SPENCE: We still have - even though we've changed in a number of ways, there's still significant racial animus. And so in that context, the president has a tight rope to walk as far as when he speaks about these issues, and what he says. I would actually argue that, at least rhetorically, he's more cautious than he should be because he's really fearful of an electoral backlash.

GREENE: It's interesting, as you followed his career, I mean, you say this is not a topic that he seems happy and comfortable to delve into all that often in public. What has been the reaction to that and to the handling of race, you know, on a broader level, from the African American community these last few years?

SPENCE: So there black - black people kind of on the ground as it were, and they express a great deal of support for the president, and they understand what those constraints are, if for no other reason than many African Americans have to deal with that constraint in their daily lives.

But at the same time, there's a segment of, kind of, a black elite class that expresses skepticism, and at times frustration, with the president, and - not just how he deals with race, but really how he deals with the issue of inequality.

GREENE: You said that the type of constraint that President Obama feels is a type of constraint that African Americans, like yourself, feel every day. What do you mean by that?

SPENCE: Well, so if you take that Trayvon Martin moment, right, and why so many people saw themselves at Trayvon Martin. Like, after we wrap this up, I'm going to go back to Hopkins and teach. Every moment I'm on that campus, I carry, kind of, the race with me. And that causes me to have to think about how I carry myself, given that there are not a number of - significant number of African Americans on campus anyway.

I have to make sure that I'm dressed appropriately, you know, that people know that I'm a professor, that I actually am supposed to there. I've actually had at least one incident of racial harassment on campus. Even as I felt I was being racially harassed, I had to be very, very calm. I had to use proper English.
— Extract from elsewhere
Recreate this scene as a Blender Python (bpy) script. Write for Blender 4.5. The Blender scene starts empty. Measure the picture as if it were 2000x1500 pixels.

I couldn't be upset at all for fear that they would use that anger against me and actually put my career in jeopardy.

GREENE: You're comparing that to kind of the feeling that President Obama has, that if he were to bring up race, it takes him to a different place in terms of his identity.

SPENCE: Yes. So every president has to think about what they do and say carefully. But being the first self-identified black president, he has to actually have another set of considerations.

GREENE: Professor Spence, thank you so much for joining us, as always.

SPENCE: Thank you very much for having me.